The family had a little house down by Port Boca Grande (at the south end) and Jo Anne attended school in Boca Grande until she reached her high school years.
Jo Anne’s sister, Marlane, is younger, but remembers those days very well.
“It was very very difficult in Boca Grande those days,” she said. “It was the time of the Depression, and everyone did what they could. We would catch a bunch of mullet and people would gather together in a big empty lot, sometimes next to the Anchor Inn which my grandmother owned, set up tables and have the whole town out there to eat. They would fry the mullet, bring in corn bread and vegetables.That’s how they fed the town. They worked together to help each other. It makes you wonder how they make it, but they did.”
As Jo Anne got ready to attend high school, her father took a railroad job in Lakeland. Jo Anne attended Lakeland High school, then the University of South Florida.
It was also in Lakeland where she met the love of her life, Bill Speer. He was in the Navy at the time, and Jo Anne traveled with him throughout his military career. When he was discharged they settled back in Lakeland where Bill became a conductor, just as Jo Anne’s father had been.
Eventually Jo Anne and Bill moved back to Boca Grande and started Speer Plumbing and Electric. Family members believe this was sometime in the 1950s. They lived in the old Sprott house for a time, then eventually built a home on Damficare Street.
Bill and Jo Anne had been married for 35 years when he passed away suddenly at home in 1981. Jo Anne said, “When you have a marriage with someone like Bill, 35 years just isn’t long enough.”
Jo Anne continued to live on Damficare by herself until about seven years ago, when her nephew Nelson came to live with her. Even in her declining years she was still sweet and kind, and a good Methodist woman.
“I have a lot of good memories of her,” Marlane said. “She told me about the times she begged for a little sister, then 11 years later she got me. When I asked her what she first thought of me she said, ‘You looked like a red rat with a hunk of black hair.’ She thought I would like Shirley Temple and come out singing good ship lollipop.
“And she made beautiful clothes, right down to the underwear, that looked like they came from a department store.”
As Marlane said, her family was “kin to just about everyone on the island.” From the Whidden’s who owned the first grocery store where Hudson’s Grocery is now, to the Whidden’s family at the marina, to the Sprotts who ran the ferry and the Browers who ran other businesses on the island.

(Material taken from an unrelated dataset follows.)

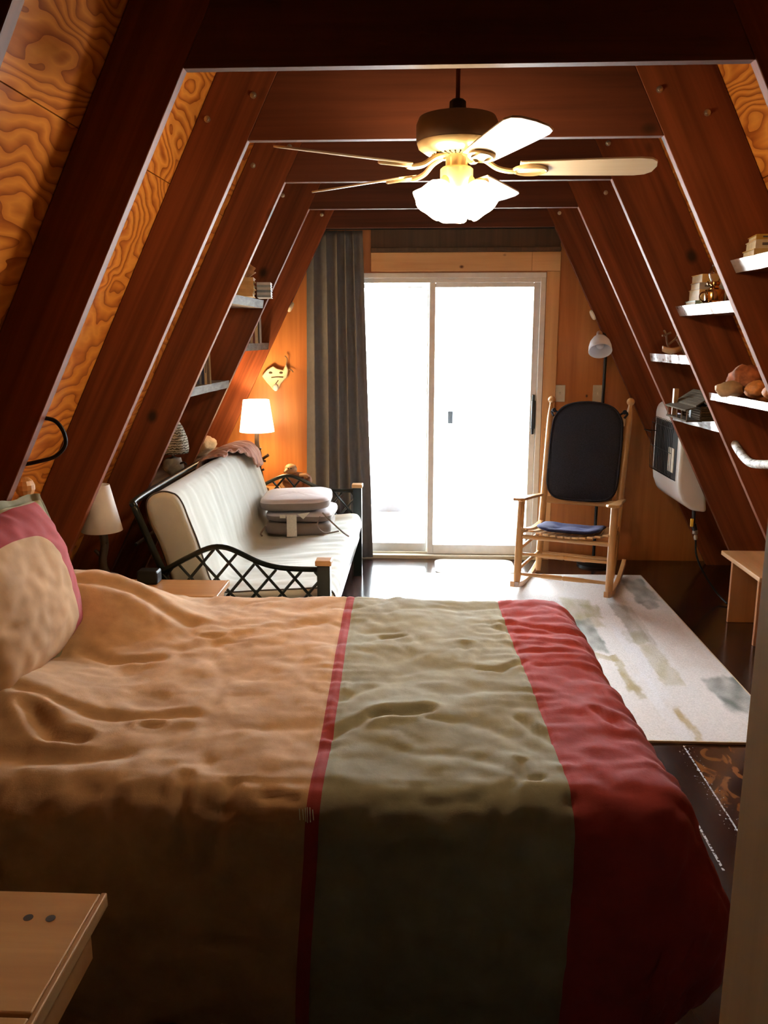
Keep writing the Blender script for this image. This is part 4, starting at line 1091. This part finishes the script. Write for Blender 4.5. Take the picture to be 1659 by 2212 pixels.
for i in range(nx+1):
    for j in range(ny+1):
        x = lerp(RX0, RX1, i/nx); y = lerp(RY0, RY1, j/ny)
        c = Vector((.70,.655,.635)) * (1 + .06*nz(x*5, y*1.8, 3))
        for px, py, wx, wy, pc, al in PATCH:
            dx = (x-px + .018*nz(x*9, y*7, px*5) + .009*nz(x*30, y*24, py))/wx; dy = (y-py + .05*nz(x*16, y*5, py*3) + .02*nz(x*45,y*12,px))/wy
            m = max(abs(dx), abs(dy)); k = al*sstep(1.08, .86, m)*(.72+.5*nz(x*22, y*9, px*7))
            k = max(0, min(1, k))
            c = c.lerp(Vector(pc), k)
        vs.append((x, y, .011 + .0006*nz(x*60, y*60, 1))); cols.append((*c, 1))
b = MB(); b.v = vs; NJ = ny+1
for i in range(nx):
    for j in range(ny): b.f.append((i*NJ+j, (i+1)*NJ+j, (i+1)*NJ+j+1, i*NJ+j+1)); b.m.append(0)
rug = thing('area_rug', ((RX0+RX1)/2, (RY0+RY1)/2, 0), 'cream rug with brushed sage and gold patches on the dark floor', 'rug')
ro = b.build('pile', M['rug'], rug, smooth=True, angle=0)
ca = ro.data.color_attributes.new('Pattern', 'FLOAT_COLOR', 'POINT')
ca.data.foreach_set('color', [q for c in cols for q in c])
b = MB().box((RX0-.004, RY0-.004, .0005), (RX1+.004, RY0+.004, .0115)).box((RX0-.004, RY1-.004, .0005), (RX1+.004, RY1+.004, .0115)).box((RX0-.004, RY0+.004, .0005), (RX0+.004, RY1-.004, .0115)).box((RX1-.004, RY0+.004, .0005), (RX1+.004, RY1-.004, .0115)).box((RX0+.004,RY0+.004,.0005),(RX1-.004,RY1-.004,.008))
b.build('binding', M['rugedge'], rug, bevel=.002)
b = MB().prism(cushion_outline(.10,.66,5.52,5.88,.07), .001, .008)
tag(b.build('door_mat', M['rubbermat'], bevel=.002), 'pale round cornered mat on the floor at the glass door', 'mat')

# ------------------------------------------------------------------ shelves
def shelf(side, k, z, label, xf, xn, edge, thick=.045, body='slabY', bev=.045, yaw=.01):
    """between frame k (near) and k+1 (far); xf/xn inner edge x at the far and near end"""
    y0, y1 = YK[k]+TH+.002, YK[k+1]-.002
    n = 26; vs = []; fs = []; mi = []
    for i in range(n+1):
        q = i/n; y = lerp(y0, y1, q)
        x = (xn+xf)/2 + side*(yaw*(q-.5)*-2 + .006*nz(q*5, z*7)+.004*nz(q*14, z*5))
        xb = xi(z, side)+side*(HOFF[side]-.030)
        xt = xi(z+.02, side)+side*(HOFF[side]-.030)
        # section: bottom inner, top inner (set back), top outer, bottom outer
        vs += [(x+side*bev*.5*(1+.25*nz(q*9,3.3)), y, z), (x, y, z+thick), (xt, y, z+thick), (xb, y, z)]
    for i in range(n):
        for j in range(4):
            fs.append((i*4+j, (i+1)*4+j, (i+1)*4+(j+1)%4, i*4+(j+1)%4)); mi.append(1 if j == 0 else 0)
    fs += [(0,1,2,3), tuple(n*4+j for j in (3,2,1,0))]; mi += [0,0]
    b = MB(); b.v = vs; b.f = fs; b.m = mi
    o = b.build('shelf', [M[body], M[edge]], smooth=True)
    return tag(o, label, 'shelf', 'live edge shelves between the rafters')
# right slope (frames index: 2=nearest dark, 3, 4, 5, 6=end)
shelf(1, 2, 1.832, 'dark slab shelf at the right edge of the picture holding stacked books', 1.170, 1.135, 'liveedge', bev=.05)
shelf(1, 3, 1.695, 'shiny slab shelf holding the oil lamp and cream books', 1.228, 1.190, 'liveedge', bev=.05)
shelf(1, 4, 1.46, 'small bark edged shelf holding driftwood twigs', 1.375, 1.305, 'bark', bev=.016, yaw=.02)
shelf(1, 4, 1.118, 'bark edged shelf holding the log cabin model', 1.522, 1.482, 'bark', bev=.012, thick=.05, yaw=.03)
shelf(1, 3, 1.300, 'shiny live edge shelf holding orange rocks', 1.44, 1.37, 'liveedge', bev=.010, thick=.035, yaw=.015)
# left slope
shelf(-1, 4, 1.765, 'grey slab shelf on the left slope under lying paperbacks', -.935, -.950, 'barkdull', body='slabpale', bev=.015)
shelf(-1, 4, 1.302, 'grey slab shelf on the left slope under coloured upright books', -1.172, -1.160, 'barkdull', body='slabpale', bev=.015)
shelf(-1, 5, 1.515, 'short shelf next to the end wall under upright pale books', -1.085, -1.066, 'barkdull', body='slabpale', bev=.012)
shelf(-1, 4, .800, 'low shelf behind the futon under the striped shade lamp', -1.36, -1.36, 'barkdull', body='slabpale', bev=.01, thick=.03)
shelf(-1, 5, .800, 'low shelf behind the far futon end under the fleece bundle', -1.36, -1.36, 'barkdull', body='slabpale', bev=.01, thick=.03)

BK = {}
def bmat(c):
    key = tuple(c)
    if key not in BK: BK[key] = plain('book_cover_%d' % len(BK), c, .5, noise_amt=.1, nscale=30)
    return BK[key]
def book(c, size, cov, lab, group, rz=0.0, flat=True, lettering=None):
    """lying: size=(x,y,z) ; spine on the -Y face; c = bottom centre"""
    t = thing('book', c, lab, 'book', group, rz=rz)
    if rz != 0: t['_w'] = (0,0,0)
    sx, sy, sz = size; L = (0,0,0)
    z = 0
    if flat:
        b = MB().box((-sx/2,-sy/2,0),(sx/2,sy/2,.003)).box((-sx/2,-sy/2,sz-.003),(sx/2,sy/2,sz)).box((-sx/2,-sy/2,.003),(sx/2,-sy/2+.003,sz-.003))
        b.build('cover', cov, t, loc=L); MB().box((-sx/2+.003,-sy/2+.003,.003),(sx/2-.004,sy/2-.004,sz-.003)).build('page_block', M['paper'], t, loc=L)
        if lettering:
            MB().box((-sx*.28,-sy/2-.0008,sz*.35),(sx*.22,-sy/2,sz*.65)).build('title_band', lettering, t, loc=L)
    else:   # upright, spine facing -X*side given by rz
        b = MB().box((-sx/2,-sy/2,0),(-sx/2+.0025,sy/2,sz)).box((sx/2-.0025,-sy/2,0),(sx/2,sy/2,sz)).box((-sx/2+.0025,-sy/2,0),(sx/2-.0025,-sy/2+.003,sz))
        b.build('cover', cov, t, loc=L); MB().box((-sx/2+.0025,-sy/2+.003,.003),(sx/2-.0025,sy/2-.004,sz-.004)).build('page_block', M['paper'], t, loc=L)
        if lettering: MB().box((-sx*.2,-sy/2-.0008,sz*.3),(sx*.2,-sy/2,sz*.75)).build('title_band', lettering, t, loc=L)
    return t
dk = bmat((.10,.09,.09)); gold = bmat((.55,.33,.08)); grey = bmat((.33,.34,.36))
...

The sand of the island and the salt in the Gulf is in their veins.
Jo Anne is survived by her sister, Marlane of the Tampa area; her nephew, Nelson (Marlane’s son); and four grandchildren named Chris, Billy, Justin and Morgan Speer.
She was predeceased by two sons – William and Jeff Spear.
A service for Jo Anne will be held on Saturday, May 7 at 11 a.m. at the Lighthouse United Methodist Church of Boca Grande. Her ashes will eventually be scattered in the Bayou by her family.
Shown in the photo are two beautiful island ladies: Jo Anne Speer and Janell Johnson.